Le second tour a confirmé la géographie et la sociologie Macron que dessinait le premier : la France BLAM (bourgeoise, libérale, âgée, moderne) rejointe par la France BLAC de Fillon (bourgeoise, libérale, âgée, conservatrice). Ajoutez-y les 18-24 ans et le tour était dans le sac. Inversement, la strate qui a le plus voté pour Marine Le Penest celle des 35-49 ans : la classe vraiment active, chargée de famille, oubliée du système, et la plus lucide sur les évolutions dramatiques du pays. Ce sont les inactifs – jeunes et retraités – qui ont imposé Macron aux actifs dans la force de l’âge. Les quadras ne voulaient pas de ce quadra-là. Étranges effets de miroir…
La fracture française est donc d’abord démographique et sociologique.
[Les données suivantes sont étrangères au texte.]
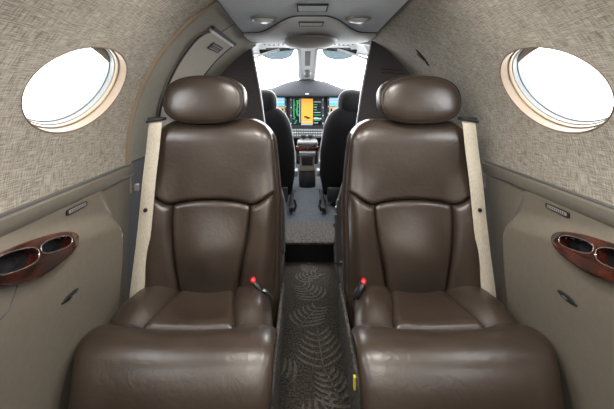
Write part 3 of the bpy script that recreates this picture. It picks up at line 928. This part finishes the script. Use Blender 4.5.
# compass hanging from the post
cp = ws(0, .52) + Vector((0, -.06, -.04))
ct = thing('compass', 'small dark round compass hanging on the windscreen centre post', 'compass', cp)
mb = MB(); rows = []
for i in range(13):
    a = -math.pi / 2 + math.pi * i / 12
    rows.append([cp + Vector((.034 * math.cos(a) * math.cos(q * math.pi / 12) + 0, .032 * math.cos(a) * math.sin(q * math.pi / 12), .036 * math.sin(a))) for q in range(24)])
mb.grid(rows, cv=True); obj('compass_bowl', mb, 'black', ct)
mb = MB(); mb.tube([cp + Vector((0, 0, .02)), cp + Vector((0, .025, .075)), ws(0, .34) + Vector((0, -.02, -.015))], .010, 8); obj('compass_stem', mb, 'dark', ct)
mb = MB(); mb.tube([cp + Vector((.022 * math.cos(q * math.pi / 10), -.028, .022 * math.sin(q * math.pi / 10))) for q in range(20)], .002, 6, closed=True); obj('dial_rim', mb, 'track', ct)
# sun visors with their arms
for s_ in (-1, 1):
    vt = thing('sun_visor', 'smoky tinted sun visor folded up over the %s windscreen pane' % ('left' if s_ < 0 else 'right'), 'sun visor', (s_ * .24, 2.42, 1.34), 'cockpit sun visors')
    mb = MB(); rows = []
    for i in range(9):
        t = i / 8
        rows.append([Vector((s_ * (.225 + (.125 * math.sqrt(max(.0, 1 - (t * .98) ** 2.4))) * lerp(-1, 1, k / 16)), 2.42 + .05 * t, 1.375 - .070 * t)) for k in range(17)])
    mb.slab(rows, (0, -1, 0), .004); obj('visor_blade', mb, 'visor', vt)
    mb = MB(); mb.tube([(s_ * .13, 2.41, 1.378), (s_ * .22, 2.41, 1.380), (s_ * .30, 2.41, 1.378)], .007, 8); obj('visor_hinge', mb, 'track', vt)
    mb = MB(); mb.tube(spline([(s_ * .20, 2.34, 1.362), (s_ * .26, 2.33, 1.345), (s_ * .335, 2.30, 1.315), (s_ * .40, 2.26, 1.285)], 5), .012, 8, flat=.7); obj('visor_arm', mb, 'white', vt)
    # side pillar of the windscreen
    mb = MB(); mb.tube(spline([(s_ * .36, 2.10, 1.372), (s_ * .44, 2.30, 1.30), (s_ * .54, 2.5, 1.20), (s_ * .60, 2.7, 1.06)], 6), .024, 10, flat=.8)
    struct('trim_%d' % (6 if s_ < 0 else 7), mb, 'frame', label='white %s pillar beside the windscreen' % ('left' if s_ < 0 else 'right'))

# ------------------------------------------------------------------ instrument panel
ip = thing('instrument_panel', 'dark instrument panel with three lit displays under the windscreen', 'instrument panel', (0, 3.5, .2))
def gz(x): return 1.085 + .120 * math.exp(-(abs(x) / .34) ** 3.2)
mb = MB(); rows = []
for k in range(49):
    x = lerp(-.66, .66, k / 48); h = gz(x); d = -.10 * (1 - (x / .66) ** 2)
    rows.append([Vector((x, y + d, z)) for y, z in ((3.45, 1.030), (3.43, 1.036), (3.425, 1.046), (3.435, 1.056 + (h - 1.075) * .25), (3.49, lerp(1.056, h, .75)), (3.54, h - .006), (3.60, h), (3.75, h - .03), (3.95, 1.0))])
mb.grid(rows); gs = obj('glareshield', mb, 'glare', ip)
mb = MB()
for i, (x, w_, sl) in enumerate([(-.075, .004, .012), (-.055, .004, -.012), (-.03, .004, 0), (-.005, .004, 0), (.02, .004, 0), (.045, .004, .008), (.07, .004, 0)]):
    mb = MB(); mb.prism([(x + dx, 3.378 + .055 * q - .004, 1.096 + .048 * q) for dx, q in ((0, 0), (w_, 0), (w_ + sl, .6), (sl, .6))], (0, -.002, .001))
    obj('embossed_letter', mb, 'headline', gs, False)
mb = MB(); mb.box(-.66, .66, 3.455, 3.50, .50, 1.05); obj('panel_face', mb, 'ipanel', ip, False)
mb = MB(); mb.box(-.018, .018, 3.30, 3.33, 1.053, 1.066, bev=.004); obj('warning_light', mb, 'btn', gs)
def display(cx, w_, z0, z1, kind):
    mb = MB(); y = 3.42; f = .018
    mb.box(cx - w_ - f, cx + w_ + f, y, 3.456, z0 - .03, z1 + .018, bev=.006)
    b = obj('display_bezel', mb, 'dark', ip)
    mb = MB(); yy = y - .0008
    def q(a, b_, c, d, mi, lay=0):
        yq = yy - .0005 * lay
        mb.add([(lerp(cx - w_, cx + w_, a), yq, lerp(z0, z1, c)), (lerp(cx - w_, cx + w_, b_), yq, lerp(z0, z1, c)), (lerp(cx - w_, cx + w_, b_), yq, lerp(z0, z1, d)), (lerp(cx - w_, cx + w_, a), yq, lerp(z0, z1, d))], [(0, 1, 2, 3)], mi)
    q(0, 1, 0, 1, 0)
    rnd = random.Random(3)
    if kind == 'map':
        q(.31, .70, .03, .97, 1, 1)
        for k in range(16):
            a = rnd.uniform(.02, .20); c = .06 + k * .055
            q(a, a + rnd.uniform(.03, .09), c, c + .022, 2, 1)
        q(.05, .075, .3, .95, 2, 1); q(.16, .185, .35, .9, 2, 1); q(.25, .27, .1, .95, 4, 1)
        for k in range(9):
            c = .08 + k * .095; q(.73, .73 + rnd.uniform(.08, .24), c, c + .02, 2 if k % 2 else 4, 1)
        q(.72, .98, .22, .27, 4, 1)
        q(.40, .52, .28, .33, 0, 2); q(.48, .60, .24, .30, 0, 2); q(.33, .66, .12, .14, 3, 2)
        q(.30, .68, .01, .035, 3, 2)
    else:
        q(0, 1, .66, 1, 3, 1); q(0, 1, 0, .66, 5, 1); q(.0, 1, .80, .86, 4, 2)
        q(.04, .10, .30, .55, 0, 2); q(.90, .96, .30, .55, 0, 2); q(.0, .2, .62, .64, 0, 2); q(.8, 1, .62, .64, 0, 2); q(.40, .60, .02, .30, 0, 2); q(.3, .7, .49, .505, 4, 2); q(.02, .3, .9, .96, 4, 2); q(.7, .98, .9, .96, 4, 2)
    obj('screen', mb, ['scr', 'orange', 'green', 'cyan', 'pale', 'earth'], b, False)
    for k in range(4):
        for sg in (-1, 1):
            mb = MB(); xx = cx + sg * (w_ + .0095); zz = lerp(z0 + .02, z1 - .02, k / 3); mb.tube([(xx, y + .002, zz), (xx, y - .012, zz)], .0065, 8); obj('knob', mb, 'btn', b)
display(0, .150, .745, 1.022, 'map'); display(-.375, .150, .78, 1.022, 'pfd'); display(.375, .150, .78, 1.022, 'pfd')
# keypad below the middle display
mb = MB(); mb.add([(-.30, 3.40, .715), (.30, 3.40, .715), (.30, 3.32, .635), (-.30, 3.32, .635), (-.30, 3.47, .70), (.30, 3.47, .70), (.30, 3.40, .60), (-.30, 3.40, .60)],
                  [(0, 1, 2, 3), (4, 7, 6, 5), (0, 4, 5, 1), (3, 2, 6, 7), (0, 3, 7, 4), (1, 5, 6, 2)])
kp = obj('keypad', mb, 'dark', ip, False)
for r_ in range(3):
    for c in range(13):
        x = -.14 + c * .0233; t = (r_ + .5) / 3; p = Vector((x, lerp(3.395, 3.325, t), lerp(.712, .642, t)))
        mb = MB(); mb.box(x - .007, x + .007, p.y - .010, p.y + .006, p.z - .004, p.z + .006, bev=.002); obj('key', mb, 'btn', kp)
mb = MB(); mb.box(-.155, -.135, 3.305, 3.325, .668, .684, bev=.003); obj('green_lamp', mb, 'green', kp)

# throttle pedestal
pd = thing('throttle_pedestal', 'throttle pedestal with silver quadrant and wood trim between the pilot seats', 'pedestal', (0, 3.25, .2))
mb = MB(); mb.box(-.105, .105, 3.18, 3.40, .40, .56, bev=.02); obj('pedestal_body', mb, 'dark', pd)
mb = MB(); mb.box(-.095, .100, 3.12, 3.28, .575, .632, bev=.026); qd = obj('throttle_quadrant', mb, 'quad', pd)
for x in (-.035, .030):
    mb = MB(); mb.tube([(x, 3.22, .62), (x, 3.17, .665)], .006, 8); mb.box(x - .022, x + .022, 3.15, 3.185, .645, .680, bev=.008); obj('throttle_lever', mb, 'black', qd)
mb = MB(); mb.box(-.108, .108, 3.13, 3.33, .530, .582, bev=.012); obj('wood_trim', mb, 'wood', pd)
mb = MB(); mb.box(-.075, .075, 3.105, 3.3, .487, .530, bev=.008); obj('silver_plate', mb, 'quad', pd)
mb = MB(); mb.box(-.068, .068, 3.14, 3.34, .345, .485, bev=.006); lb = obj('document_bin', mb, 'panel', pd)
mb = MB(); mb.box(-.052, .052, 3.136, 3.16, .40, .468, bev=.004); obj('bin_pocket', mb, 'well', lb)
mb = MB(); rows = []
for z, r_ in ((.185, .070), (.19, .078), (.30, .080), (.36, .074), (.375, .060), (.376, .002)):
    rows.append([Vector((r_ * math.cos(q * math.pi / 16), 3.19 + r_ * .6 * math.sin(q * math.pi / 16), z)) for q in range(32)])
mb.grid(rows, cv=True); obj('trim_wheel_housing', mb, 'dark', pd)

# ------------------------------------------------------------------ pilot seats
def pilot_seat(side):
    cx = side * .362 if side < 0 else .357
    t = thing('pilot_seat', 'black pilot seat on the %s side of the cockpit, seen from behind' % ('left' if side < 0 else 'right'), 'pilot seat', (cx, 2.85, .15), 'black pilot seats')
    y0 = 2.78
    mb = MB(); rows = []
    for tt in cosn(28):
        z = lerp(.24, .955, tt)
        w_ = interp([.24, .40, .60, .80, .955], [.230, .258, .255, .225, .165], z)
        if z > .855: w_ -= .09 * (1 - math.sqrt(max(0, 1 - ((z - .855) / .1) ** 2)))
        th = .065 * math.sqrt(max(.02, 1 - ((z - .6) / .40) ** 4)); yc = y0 - .08 * (z - .3)
        rows.append([Vector((cx + w_ * math.copysign(abs(math.cos(p)) ** .6, math.cos(p)), yc + th * math.copysign(abs(math.sin(p)) ** .8, math.sin(p)), z)) for p in [2 * math.pi * q / 40 for q in range(40)]])
    g = mb.grid(rows, cv=True); mb.f.append(tuple(range(g, g + 40))[::-1]); mb.m.append(0); mb.f.append(tuple(range(g + 28 * 40, g + 29 * 40))); mb.m.append(0)
    bk = obj('backrest', mb, 'black_leather', t)
    mb = MB(); pts = []
    for sg in (-1, 1):
        col = []
        for i in range(30):
            z = lerp(.45, .950, i / 29); w_ = interp([.24, .40, .60, .80, .955], [.230, .258, .255, .225, .165], z)
            if z > .855: w_ -= .09 * (1 - math.sqrt(max(0, 1 - ((z - .855) / .1) ** 2)))
            col.append((cx + sg * (w_ + .001), y0 - .08 * (z - .3), z))
        pts += col if sg < 0 else col[::-1]
    mb.tube(pts, .0042, 6); obj('edge_rim_light', mb, 'rim', bk)  # pale tube paints the backlit rim of the backrest
    mb = MB(); K = 40; rows = []; hz = .985
    for i in range(15):
        a = -math.pi / 2 + math.pi * i / 14; k_ = math.cos(a) ** .5 if 0 < i < 14 else .02
        rows.append([Vector((cx + .112 * k_ * math.copysign(abs(math.cos(p)) ** .75, math.cos(p)), y0 - .05 + .055 * math.sin(a), hz + .108 * k_ * math.copysign(abs(math.sin(p)) ** .8, math.sin(p)))) for p in [2 * math.pi * q / K for q in range(K)]])
    mb.grid(rows, cv=True); hd = obj('headrest', mb, 'black_leather', t)
    mb = MB(); mb.tube([(cx + .113 * math.copysign(abs(math.cos(p)) ** .75, math.cos(p)), y0 - .05, hz + .109 * math.copysign(abs(math.sin(p)) ** .8, math.sin(p))) for p in [lerp(-.4, math.pi + .4, q / 40) for q in range(41)]], .004, 6); obj('headrest_rim_light', mb, 'rim', hd)  # backlit rim of the headrest, painted as a pale tube
    mb = MB(); mb.box(cx - .215, cx + .215, 2.78, 3.15, .30, .42, bev=.05); obj('seat_cushion', mb, 'black_leather', t)
    mb = MB(); mb.box(cx - .20, cx + .20, 2.72, 3.10, .19, .31, bev=.01); obj('seat_base', mb, 'black', t)
    mb = MB(); ix = cx - side * .25
    mb.box(min(ix, ix - side * .03), max(ix, ix - side * .03), 2.86, 2.95, .36, .42, bev=.012); obj('adjuster_handle', mb, 'edge', t)
    mb = MB(); mb.box(min(ix + side * .03, ix), max(ix + side * .03, ix), 2.60, 3.1, .13 + .02, .19, bev=.006); rl = obj('seat_rail', mb, 'black', t)
    mb = MB(); mb.tube([(ix - side * .005, 2.62, .16), (ix - side * .02, 2.60, .20), (ix - side * .01, 2.60, .25)], .010, 8); obj('rail_latch', mb, 'black', t)
    # shoulder harness reel on the inboard rear corner
    return t
pilot_seat(-1); pilot_seat(1)

# ------------------------------------------------------------------ light, camera, output
w = bpy.data.worlds.new('World'); S.world = w; w.use_nodes = True
bg = w.node_tree.nodes['Background']; bg.inputs[0].default_value = (.97, .985, 1.0, 1); bg.inputs[1].default_value = 14.0

def added_fill_lamp(x, y, power, size):  # lamps added out of view to brighten the cabin and the seat leather
    z = ceil_z(x)
    t = thing('added_fill_lamp', 'added round fill lamp in the cabin ceiling, out of view', 'lamp', (x, y, z), 'added fill lamps')
    mb = MB(); rows = []
    for rr, dz in ((size + .012, .0), (size + .010, -.008), (size, -.010), (size - .002, .002)):
        rows.append([Vector((x + rr * math.cos(q * math.pi / 18), y + rr * math.sin(q * math.pi / 18), z + dz)) for q in range(36)])
    mb.grid(rows, cv=True); obj('lamp_rim', mb, 'steel', t)
    L = bpy.data.lights.new('fill_glow', 'AREA'); L.shape = 'DISK'; L.size = size * 2; L.energy = power; L.color = (1, .95, .88)
    o = bpy.data.objects.new('fill_glow', L); COL.objects.link(o); o.location = (0, 0, -.006); o.parent = t
for x in (-.194, .194):
    added_fill_lamp(x, .85, 5.2, .07); added_fill_lamp(x, .30, 4.4, .07); added_fill_lamp(x, -.25, 3.4, .07)

cam = bpy.data.cameras.new('camera'); co = bpy.data.objects.new('camera', cam); COL.objects.link(co)
co.location = (-.03, 0, 1.05); co.rotation_euler = (rad(90), 0, 0)
cam.sensor_fit = 'HORIZONTAL'; cam.sensor_width = 36; cam.lens = 340 / 614 * 36
cam.shift_x = (307 - 304) / 614; cam.shift_y = -(204.5 - 95) / 614
cam.clip_start = .02
S.camera = co
S.view_settings.view_transform = 'Standard'; S.view_settings.look = 'None'; S.view_settings.gamma = 1; S.view_settings.exposure = 0
S.view_settings.use_curve_mapping = False
S.cycles.max_bounces = 10; S.cycles.diffuse_bounces = 6; S.cycles.glossy_bounces = 4; S.cycles.transparent_max_bounces = 12
S.cycles.use_denoising = True
S.cycles.caustics_reflective = False; S.cycles.caustics_refractive = False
Selon une enquête Ipsos publiée par Le Point, les retraités ont voté à 74 % pour Macron, les plus de 70 ans étant même 78 % à le plébisciter, le sondage OpinionWay publié par Les Échos évaluant même le vote Macron des plus de 65 ans à 80 % ! Même score pour les bac+3 : 81 % ! Alors que ceux qui ont un diplôme inférieur au bac ont voté Marine Le Pen à 45 %, qui demeure en tête, à 56 %, chez les ouvriers.
Et c’est par là que cette fracture devient géographique : Marine Le Pen fait ses meilleurs scores en milieu rural (43 %) tandis que Macron atteint des scores soviétiques dans les grandes villes. Faut-il rappeler les chiffres écrasants de Paris, qui lui a donné 90 % ?
Comment expliquer qu’un candidat aussi jeune, relativement inexpérimenté en politique et aux prétentions réformistes ait à ce point été plébiscité par une France grise, plutôt conservatrice par nature ?
On pourra avancer la géniale mise en scène de son couple, où Brigitte faisait figure de parfaite représentante de ces seniors aisés (Le Touquet) mais ayant appartenu à la classe moyenne (professeur de français).
Mais c’était surtout la crainte pour leurs portefeuilles, à tous les niveaux : revenir au franc ? Toucher à leur épargne ? Leurs actions ? Leurs assurances-vie ? Dans ces situations, il n’y a plus ni droite ni gauche qui tiennent. Il n’y a plus que le portefeuille. Macron a su être ce Pinay ou ce Giscard rassurants de leur jeunesse.
La France des vieux, qui ne sera plus là pour payer les pots cassés, nous a donné notre plus jeune Président. Ils ont cru bien faire. Nous n’avons plus qu’à subir ce choix. Et certainement beaucoup d’autres.